With just days before school starts, my granddaughter and her friends are working on their bucket lists. Don’t worry. It’s things they want to do before summer is over.
Smarty Pants (my granddaughter’s chosen nickname) is a list maker. Lists, habits and routines are part of her persona. She keeps lists of what books she’s read; shows on TV she wants to watch and prepares a full itinerary each time she has a play date.
Bucket lists are harder, she explained to me, because summer is so short. I laughed as she told me this. Her face was painted bright red and pink, though she had forgotten. She asked what was so funny. I told her she looked like clown. She shook her head with great disdain and told me she was “clearly” a cat.
A bucket list for summer. Clearly I have under-reacted.
As a baby boomer, I have only been easing into a bucket list myself. Mine includes things like getting on a plane again, learning a new language and having a conversation with Tom Perrotta about The Leftovers. My husband’s might include riding a motorcycle again (because it has been forbidden). Or becoming a yard ninja, whipping every plant and tree into shape without being caught (again, forbidden).
Some of these might actually happen. Regardless, the list beckons us to a better life. (Or a more enjoyable one.) No regrets, right? YOLO and all that one life to live stuff is concomitant with bucket lists.

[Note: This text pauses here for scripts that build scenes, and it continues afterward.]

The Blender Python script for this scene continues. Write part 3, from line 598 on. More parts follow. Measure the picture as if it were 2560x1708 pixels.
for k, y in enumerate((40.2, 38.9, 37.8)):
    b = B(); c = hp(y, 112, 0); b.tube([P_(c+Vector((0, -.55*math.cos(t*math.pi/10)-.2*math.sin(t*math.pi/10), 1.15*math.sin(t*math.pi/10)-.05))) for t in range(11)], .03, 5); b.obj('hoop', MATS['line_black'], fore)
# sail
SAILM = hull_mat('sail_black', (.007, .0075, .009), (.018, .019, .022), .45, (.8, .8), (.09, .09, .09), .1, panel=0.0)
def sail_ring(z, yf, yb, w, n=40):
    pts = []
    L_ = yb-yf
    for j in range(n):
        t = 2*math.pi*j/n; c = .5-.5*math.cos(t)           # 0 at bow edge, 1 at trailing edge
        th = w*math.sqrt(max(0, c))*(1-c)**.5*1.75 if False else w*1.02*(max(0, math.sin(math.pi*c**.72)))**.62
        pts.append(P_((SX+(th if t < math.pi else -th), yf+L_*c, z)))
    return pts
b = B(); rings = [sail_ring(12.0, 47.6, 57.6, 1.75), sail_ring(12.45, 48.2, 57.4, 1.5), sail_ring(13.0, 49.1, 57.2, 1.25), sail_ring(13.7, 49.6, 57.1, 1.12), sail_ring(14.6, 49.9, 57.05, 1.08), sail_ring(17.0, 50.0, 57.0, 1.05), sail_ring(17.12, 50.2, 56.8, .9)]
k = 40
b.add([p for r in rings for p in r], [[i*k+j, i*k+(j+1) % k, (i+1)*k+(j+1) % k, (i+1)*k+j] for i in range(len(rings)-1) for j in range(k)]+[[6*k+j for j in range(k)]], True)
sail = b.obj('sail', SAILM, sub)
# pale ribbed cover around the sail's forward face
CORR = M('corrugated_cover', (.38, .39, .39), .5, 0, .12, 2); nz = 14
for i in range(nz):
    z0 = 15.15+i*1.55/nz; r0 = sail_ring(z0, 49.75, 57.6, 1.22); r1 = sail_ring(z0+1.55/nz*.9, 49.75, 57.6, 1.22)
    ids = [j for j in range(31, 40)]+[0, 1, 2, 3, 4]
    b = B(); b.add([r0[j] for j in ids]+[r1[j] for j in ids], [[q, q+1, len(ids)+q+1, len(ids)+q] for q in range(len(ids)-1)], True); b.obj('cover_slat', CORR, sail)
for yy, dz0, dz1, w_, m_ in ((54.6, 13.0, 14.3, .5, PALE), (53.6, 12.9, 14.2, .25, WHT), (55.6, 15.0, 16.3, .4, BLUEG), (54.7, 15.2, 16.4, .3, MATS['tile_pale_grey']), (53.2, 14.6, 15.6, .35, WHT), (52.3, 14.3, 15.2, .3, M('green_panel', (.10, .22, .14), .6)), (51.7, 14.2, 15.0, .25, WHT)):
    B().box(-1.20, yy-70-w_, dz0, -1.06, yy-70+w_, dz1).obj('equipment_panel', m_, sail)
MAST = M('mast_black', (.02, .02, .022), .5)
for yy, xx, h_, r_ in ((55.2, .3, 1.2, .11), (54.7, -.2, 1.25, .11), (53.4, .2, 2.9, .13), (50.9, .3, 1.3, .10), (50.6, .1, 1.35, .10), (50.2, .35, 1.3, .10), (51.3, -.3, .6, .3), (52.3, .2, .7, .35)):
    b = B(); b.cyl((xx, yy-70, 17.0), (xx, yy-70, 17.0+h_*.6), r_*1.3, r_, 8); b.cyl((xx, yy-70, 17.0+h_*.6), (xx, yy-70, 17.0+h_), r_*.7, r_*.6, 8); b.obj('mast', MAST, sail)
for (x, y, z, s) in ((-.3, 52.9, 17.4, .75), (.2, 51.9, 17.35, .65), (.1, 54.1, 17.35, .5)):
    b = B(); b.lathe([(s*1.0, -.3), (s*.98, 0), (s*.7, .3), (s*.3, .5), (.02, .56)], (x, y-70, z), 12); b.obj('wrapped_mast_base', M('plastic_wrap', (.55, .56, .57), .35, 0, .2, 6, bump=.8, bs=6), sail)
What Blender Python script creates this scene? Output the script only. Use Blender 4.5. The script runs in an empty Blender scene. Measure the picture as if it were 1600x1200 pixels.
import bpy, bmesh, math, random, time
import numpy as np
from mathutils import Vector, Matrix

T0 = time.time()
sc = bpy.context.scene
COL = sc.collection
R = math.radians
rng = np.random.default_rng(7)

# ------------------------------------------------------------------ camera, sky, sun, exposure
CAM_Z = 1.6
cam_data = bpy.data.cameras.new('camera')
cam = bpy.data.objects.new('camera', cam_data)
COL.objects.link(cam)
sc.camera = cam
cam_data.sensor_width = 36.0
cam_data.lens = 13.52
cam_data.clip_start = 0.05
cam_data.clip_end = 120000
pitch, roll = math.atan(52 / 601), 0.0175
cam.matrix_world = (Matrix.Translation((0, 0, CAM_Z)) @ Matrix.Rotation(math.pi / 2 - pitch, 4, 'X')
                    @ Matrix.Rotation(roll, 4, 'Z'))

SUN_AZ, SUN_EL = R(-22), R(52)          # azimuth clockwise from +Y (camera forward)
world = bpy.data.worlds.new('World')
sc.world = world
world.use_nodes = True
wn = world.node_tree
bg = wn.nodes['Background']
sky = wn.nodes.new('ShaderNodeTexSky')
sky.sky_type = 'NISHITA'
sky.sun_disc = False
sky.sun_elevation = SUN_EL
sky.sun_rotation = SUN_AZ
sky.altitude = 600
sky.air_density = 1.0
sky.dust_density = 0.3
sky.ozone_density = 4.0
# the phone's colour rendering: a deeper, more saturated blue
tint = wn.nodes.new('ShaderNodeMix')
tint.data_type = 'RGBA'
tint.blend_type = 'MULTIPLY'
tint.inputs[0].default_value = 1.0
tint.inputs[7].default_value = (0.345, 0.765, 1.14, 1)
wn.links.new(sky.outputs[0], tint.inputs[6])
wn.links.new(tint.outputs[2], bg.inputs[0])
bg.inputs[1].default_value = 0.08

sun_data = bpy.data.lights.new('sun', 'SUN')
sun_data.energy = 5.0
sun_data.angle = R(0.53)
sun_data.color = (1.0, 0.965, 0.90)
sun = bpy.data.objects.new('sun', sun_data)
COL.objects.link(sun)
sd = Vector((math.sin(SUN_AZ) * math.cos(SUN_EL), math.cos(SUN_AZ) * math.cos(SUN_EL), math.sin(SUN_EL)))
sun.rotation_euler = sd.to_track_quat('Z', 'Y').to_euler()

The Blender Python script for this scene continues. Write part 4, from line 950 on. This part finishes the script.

I doubt that Smarty Pants thinks like that as she writes her swan song for summer. To date, she has 27 activities. Of those, six involve food; three involve water and all of them involve someone taking her somewhere.
I told her that a bucket list item is something you have never done. She told me that she is only talking about summer.
On her list: going to the beach, the library and a friend’s pool. Having a sleepover with one of her friends, playing putt putt golf and going to a pizza place where there are games.
Summer’s leave is eminent. I agree. But what is so final about starting back to school? It will still be August. It will still be hot. She will still have her friends around her. What is really over?
Then I remember one of the great perils of adulthood: Not living in the moment.
Being so fixed on what we are hoping to accomplish. we forget the value of ordinary days. A 24 hour canvas for living life. For Smarty Pants that canvas is the fullness of summer. I get it, just as we drive past number three on her list.
And though Smarty Pants has 26 to go, I checked off two of mine in less than 20 minutes: Re-experiencing childhood at summer’s end. And having frozen custard with a cat.
What’s still on your bucket list this summer? C’mon. Let me hear it.